After the wedding, during the reception, BM2’s boyfriend, is going to the bathroom and runs into G, who says to him, “I know B gives you a hard time, but I think you’re ok.” After leaving, BM1 calls BM2 and tells her that she’s going to have to talk to B about busting BM2’s boyfriend all the time, because she will lose BM2 as a friend otherwise. BM1 also says that the wedding has made her feel close to BM2 than B, despite the fact that BM1 and BM2 had never met before.

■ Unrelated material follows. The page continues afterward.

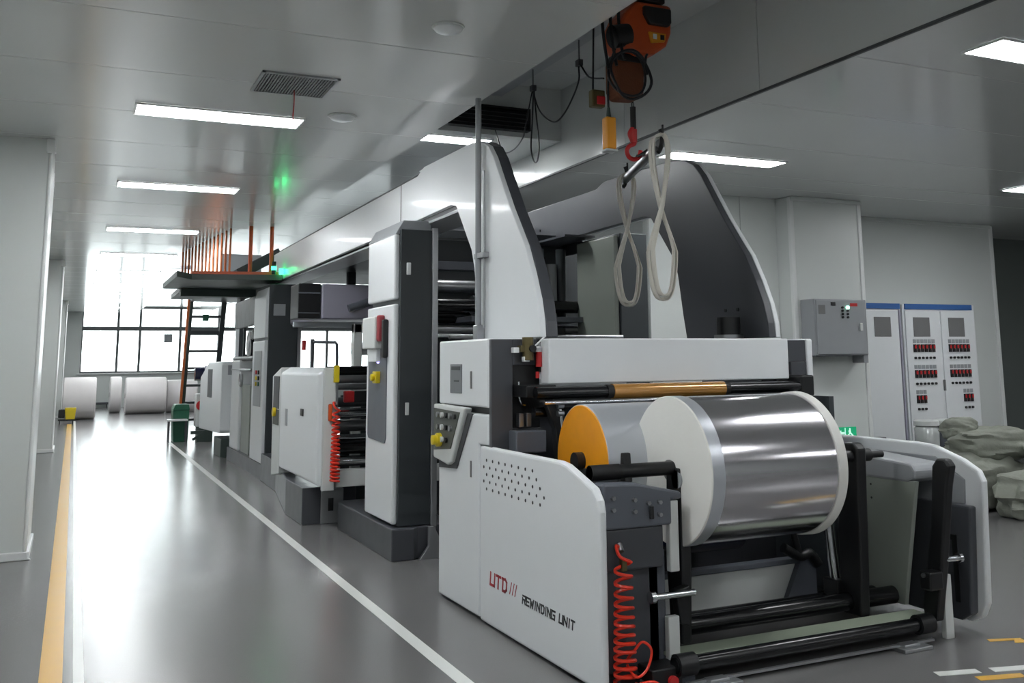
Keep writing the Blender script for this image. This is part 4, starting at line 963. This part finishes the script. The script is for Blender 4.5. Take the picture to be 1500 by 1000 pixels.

How does Sense and Sensibility relate to all of this? Well, there are many things going on, and perhaps the most important is knowing how much of yourself to reveal, and how much not to reveal. Moreover, social etiquette must be noted as well. So let’s begin: in the process of trying to make set-ups, neither B nor O had enough tact to conceal their own preferences, something they could well do to learn from Elinor’s behavior, as opposed to Marianne’s.
Furthermore, we may be living in the 21st century, but isn’t it still trashy when you are trying persistently with some who is already in a secure relationship and happy (in the case of B’s prodding about O and BM2’s boyfriend)? Isn’t it vulgar the same way that against the wishes of a friend you are trying a ridiculous scheme (note Lucy trying to prevent the attachment of Elinor and Edward).
Anyways, Jane Austen is the soap-opera/hollywood of her day, and although this blogger’s post is more gossip than literary, it is quite obvious to see that people don’t change, and that there really is very little of a thing called progress, if human emotions are concerned.
There’s the reach for a larger context–drama is inevitable, and that Jane Austen was astute enough to capture it then, and it remains true to this day.